Каждый новый папа пополнял коллекцию, папа-пуританин был редким явлением, как, например, суровый Адриан VI. Его так шокировал языческий дух ренессансного искусства, что он пригрозил побелить Сикстинскую капеллу, а «Лаокоона» выбросить в Тибр.

Кроме того, есть еще Пинакотека, где толпы людей в молчании простаивают все утро перед «Преображением» Рафаэля. Эпоха Возрождения была, возможно, самым удивительным периодом для всех художников. Рим так и не родил своего собственного гения, но богатство и роскошь папского двора привлекали художников со всей Италии, подобно Земле Обетованной, где их ожидают успех и благоденствие.

Проходя по галереям Ватикана, я часто думал, чем объяснить такое обилие гениев именно в эпоху Возрождения и почему все великие живописцы, один за другим, служили папам. В отличие от нашего века, века узкой специализации, тогда в книгах на полках одной комнаты содержалась вся мудрость мира; и прав был Пий II, говоря о Николае IV: то, чего не знает ученый, находится за пределами человеческого знания. Разносторонность великих художников была потрясающей: Леонардо да Винчи и его научные эксперименты; Микеланджело, обращавшийся то к скульптуре, то к живописи, то к архитектуре; Рафаэль, который давал советы по поводу коптящих труб герцогу Феррары и писал мертвого слона по просьбе Льва X, совершенно не думая, будто его искусство унизили.

Многие великие художники обладали крутым нравом, бывали медлительны в работе или излишне расточительны, с ними нелегко было общаться, но мне кажется, они не напускали на себя такой важности, как это случалось с их собратьями в более поздние времена.
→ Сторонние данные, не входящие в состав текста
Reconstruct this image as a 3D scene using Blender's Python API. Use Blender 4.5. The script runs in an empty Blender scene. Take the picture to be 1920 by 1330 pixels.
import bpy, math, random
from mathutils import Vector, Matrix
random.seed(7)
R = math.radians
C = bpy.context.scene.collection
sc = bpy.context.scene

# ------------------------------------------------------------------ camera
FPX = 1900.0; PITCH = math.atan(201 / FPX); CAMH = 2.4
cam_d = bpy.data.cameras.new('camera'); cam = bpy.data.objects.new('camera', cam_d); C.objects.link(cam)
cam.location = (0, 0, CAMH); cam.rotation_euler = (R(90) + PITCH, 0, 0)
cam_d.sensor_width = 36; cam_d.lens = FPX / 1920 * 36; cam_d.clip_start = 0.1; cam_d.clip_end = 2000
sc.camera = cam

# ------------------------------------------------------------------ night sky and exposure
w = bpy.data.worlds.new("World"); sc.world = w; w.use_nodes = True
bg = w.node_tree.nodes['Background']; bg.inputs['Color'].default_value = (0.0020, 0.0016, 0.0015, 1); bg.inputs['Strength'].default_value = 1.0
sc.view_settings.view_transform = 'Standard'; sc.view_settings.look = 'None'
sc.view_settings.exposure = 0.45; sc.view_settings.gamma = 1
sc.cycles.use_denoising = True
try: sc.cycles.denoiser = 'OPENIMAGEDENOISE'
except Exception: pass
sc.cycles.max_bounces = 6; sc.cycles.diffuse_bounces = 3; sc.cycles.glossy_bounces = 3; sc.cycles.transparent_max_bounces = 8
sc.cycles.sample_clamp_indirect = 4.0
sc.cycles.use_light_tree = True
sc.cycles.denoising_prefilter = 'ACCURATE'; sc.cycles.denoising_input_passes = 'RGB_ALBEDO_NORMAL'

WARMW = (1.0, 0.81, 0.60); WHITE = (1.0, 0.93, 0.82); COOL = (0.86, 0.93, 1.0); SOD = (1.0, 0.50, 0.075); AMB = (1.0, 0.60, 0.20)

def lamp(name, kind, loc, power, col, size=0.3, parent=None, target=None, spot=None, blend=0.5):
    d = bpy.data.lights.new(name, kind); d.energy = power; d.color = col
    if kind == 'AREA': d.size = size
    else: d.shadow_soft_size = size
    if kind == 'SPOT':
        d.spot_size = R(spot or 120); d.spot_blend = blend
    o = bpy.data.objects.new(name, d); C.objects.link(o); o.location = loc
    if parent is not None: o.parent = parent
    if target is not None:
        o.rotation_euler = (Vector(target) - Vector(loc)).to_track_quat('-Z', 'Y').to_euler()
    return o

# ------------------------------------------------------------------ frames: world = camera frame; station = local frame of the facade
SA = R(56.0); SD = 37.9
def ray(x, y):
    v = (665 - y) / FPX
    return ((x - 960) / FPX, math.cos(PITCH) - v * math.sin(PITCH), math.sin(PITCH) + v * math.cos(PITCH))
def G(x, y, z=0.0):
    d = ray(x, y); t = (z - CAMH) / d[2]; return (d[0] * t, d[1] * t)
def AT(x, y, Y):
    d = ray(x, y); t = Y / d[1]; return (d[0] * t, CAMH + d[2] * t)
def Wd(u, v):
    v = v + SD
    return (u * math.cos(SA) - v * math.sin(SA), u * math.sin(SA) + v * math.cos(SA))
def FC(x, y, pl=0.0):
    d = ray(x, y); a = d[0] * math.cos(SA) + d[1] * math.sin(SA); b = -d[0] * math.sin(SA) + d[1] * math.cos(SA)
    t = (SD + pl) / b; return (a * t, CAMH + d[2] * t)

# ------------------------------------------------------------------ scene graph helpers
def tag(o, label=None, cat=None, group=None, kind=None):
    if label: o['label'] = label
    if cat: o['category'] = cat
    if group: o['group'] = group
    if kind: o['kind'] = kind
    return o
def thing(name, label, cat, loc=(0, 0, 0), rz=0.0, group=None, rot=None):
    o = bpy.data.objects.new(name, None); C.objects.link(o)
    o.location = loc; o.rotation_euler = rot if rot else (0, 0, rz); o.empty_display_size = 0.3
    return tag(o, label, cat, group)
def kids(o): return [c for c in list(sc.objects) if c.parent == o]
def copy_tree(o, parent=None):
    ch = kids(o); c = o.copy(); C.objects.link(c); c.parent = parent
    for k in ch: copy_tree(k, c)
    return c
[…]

Они были прежде всего хорошими ремесленниками и очень прислушивались к пожеланиям своих покровителей.

Когда блистательная Изабелла д'Эсте пожелала отделать четыре маленькие комнаты во дворце в Мантуе, на которые и сейчас можно взглянуть, она обратилась к нескольким лучшим художникам того времени и, хотя вела себя с ними очень почтительно, как будто прося их об одолжении, явно смотрела даже на самых знаменитых из них просто как на декораторов.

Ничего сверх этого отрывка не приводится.